Even if defendant No.1 is permitted to produce on record aforesaid documents, it will not suffice any purpose, rather it will delay the disposal of the case. If the relevancy of the documents sought to be produced on record is ignored, even then application cannot be held to be maintainable as defendant No.1 has not exercised any due diligence when evidence came to be adduced in respect of this case." 10. No exception can be taken to the order passed by the learned Court below as it was incumbent upon the petitioner to have satisfied the Court below on the following aspects:- (i) How site plan of the building and value thereof were necessary for the just and proper decision of the case. (ii) What prevented the petitioner from placing these documents at the stage when he was leading his evidence. (iii) Why the petitioner waited for years together to move this application, particularly, when his evidence came to be closed on 13.12.2011. 11. Having failed to satisfy the learned Court on all these aspects, the petitioner cannot now find fault with the impugned order passed by the learned Court below.

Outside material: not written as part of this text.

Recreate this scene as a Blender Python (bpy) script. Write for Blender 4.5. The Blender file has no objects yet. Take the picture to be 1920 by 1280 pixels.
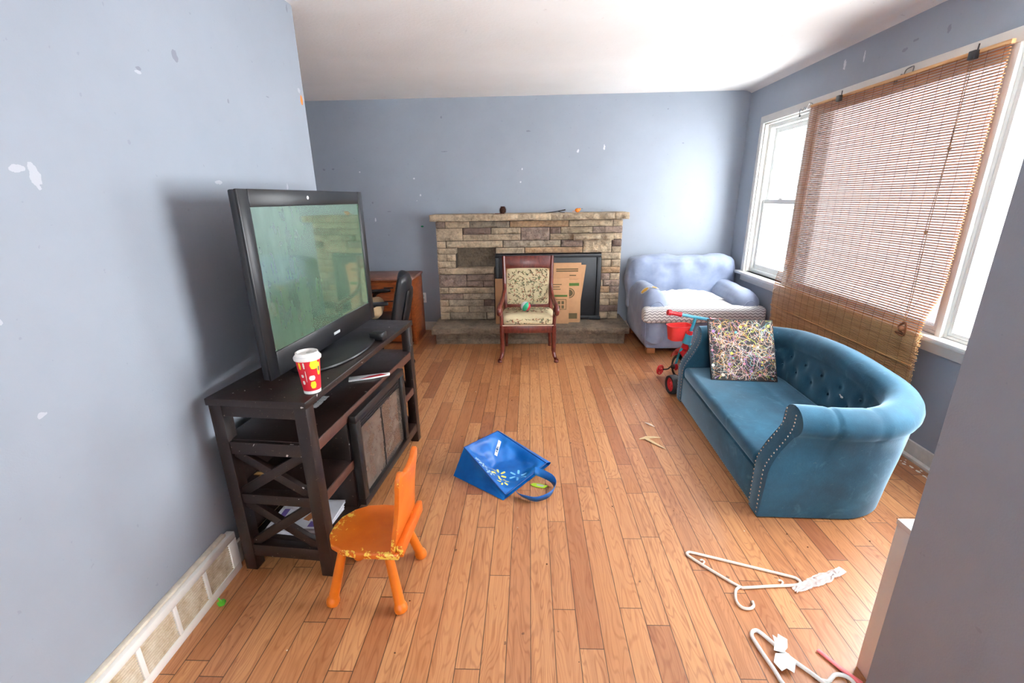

There is no illegality or impropriety in the order as the same has been passed in accordance with law. Reluctantly, there is no merit in this petition and the same is dismissed, leaving the parties to bear their own costs. Pending application, if any, also stands disposed of. Interim order dated 04.09.2015 is vacated. 12. However, before parting, I find it intriguing that though the evidence of the petitioner has been closed on 13.12.2011, yet final decision in the case is not forthcoming. It is also evident from the impugned order that the case is being posted for arguments for the last one and half years. This indeed is a serious matter. Taking into consideration, the entire facts and circumstances of the case, the learned trial Court is directed to decide the case as expeditiously as possible and in no event later than 30th June, 2016.